Off the bat it’s important to recognize that Solidity is really quite a simple language, and the EVM is an incredibly simple VM. I think it just may appear harder to break into for some because of the lack of resources around it compared to more mature and well adopted technologies like Java and the JVM. Use this to your advantage. Once you overcome that initial hump of getting your bearings on Solidity and the EVM, you can make a huge impact on this industry by being the person to document the dark parts of the ecosystem, and you’ll learn a ton in the process.

For me that was tweeting out interesting things I learned and publishing what I was learning about security in the Solcurity Github repo, and rebuilding common smart contract libraries from scratch with a focus on aesthetics and efficiency in Solmate.

The Department of Defense approaches you and demands that you assist in optimizing surface-to-air missile flight paths, or else they’ll tell your parents that you [REDACTED] that one time. How do you solve this ethical dilemma, if it even is one?

I’d tell the Department of Defense they need to wait their turn at the back of the line because I’m already busy helping these aliens optimize their UFO flight paths. Anyways I’m sure whatever [REDACTED] is does not compare to the threat of revealing to the public that the DoD does not possess any personnel more qualified than a random high school EVM nerd to optimize their surface-to-air missiles — not a good look.

Final question: why haven’t you reported any big bugs yet?

Most of the bugs I find are of my own creation.
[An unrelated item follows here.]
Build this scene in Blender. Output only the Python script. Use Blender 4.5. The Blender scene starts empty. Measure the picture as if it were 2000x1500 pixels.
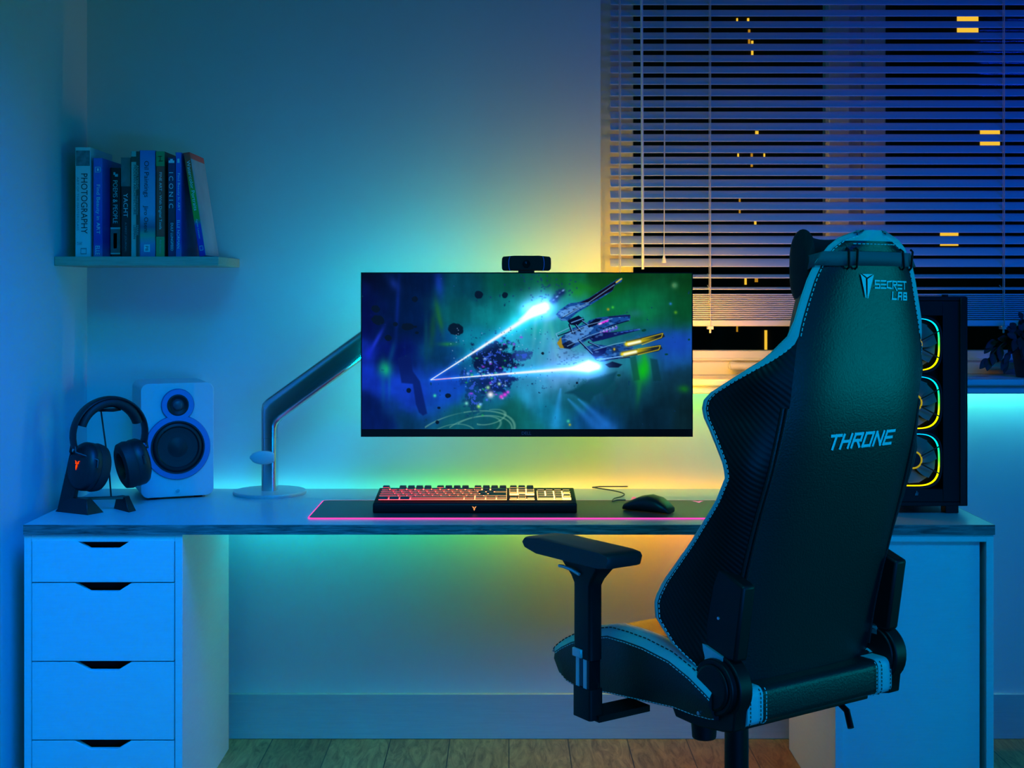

Unlike Paradigm’s resident omnipotent cyborg samczsun and our amazing research intern Riley Holterhus, I’m much better at spawning bugs than killing them.

Final, final question: if you received a $10 million dollar bounty, what would you do with the money?

After copping a pair of the Chicago Reimagined Jordan 1s when they come out, probably donate it. I won’t lie, it’d be more fun to hand it out on the street face to face, but donations to organizations that specialize in charity, welfare, etc would have a much larger impact thanks to economies of scale, which is what really matters.